YouTube, however, includes a disclaimer on Al Jazeera’s content that it is funded in part or whole by the Qatari government. And as part of a push for greater transparency on its platform, Facebook reportedly considered labeling the network as “state controlled.”

AJ+ publishes short-form videos and documentaries geared toward millennials that cover a range of domestic and international topics. But the Justice Department says the content is overtly pro-Qatar, including offering “a Qatari-sympathetic view” of the blockade, promoting “a positive view of Iran” and showing support for the Palestinian cause.

The outlet's staff pushed back at the characterization, with host Yara Elmjouie calling it “absolutely absurd.” 

“This is a politically motivated attack on journalists,” Elmjouie tweeted Tuesday. “It will not stop us from telling the stories we tell — at our own direction, & our own control.” 

Sana Saeed, another AJ+ host, called attention to the timing of the Justice Department's letter.

“It’s funny that Qatar-funded Al Jazeera’s most influential American outlet gets designated a Foreign Agent right in the midst of anti-Qatar Gulf countries recognizing Israel,” Saeed tweeted.

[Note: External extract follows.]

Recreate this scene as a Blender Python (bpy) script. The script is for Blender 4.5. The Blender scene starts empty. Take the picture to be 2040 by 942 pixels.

The same day AJ+ was told to register under FARA, Qatari officials were meeting with their counterparts in Washington for the third annual strategic dialogue between the two countries. Speaking at a briefing with Qatari Deputy Prime Minister and Foreign Minister Sheikh Mohammed bin Abdulrahman Al-Thani, Secretary of State Mike Pompeo characterized the US-Qatar relationship as one of “true friendship” and called for the region to resolve the Gulf state rift.  

“The Trump administration is eager to see this dispute resolved and to reopen Qatar’s air and land borders currently blocked by other Gulf states.”

Doha is currently hosting peace talks between the Taliban and the Afghan government in what Pompeo described as “one of the ways that Qatar is promoting stability in the region.”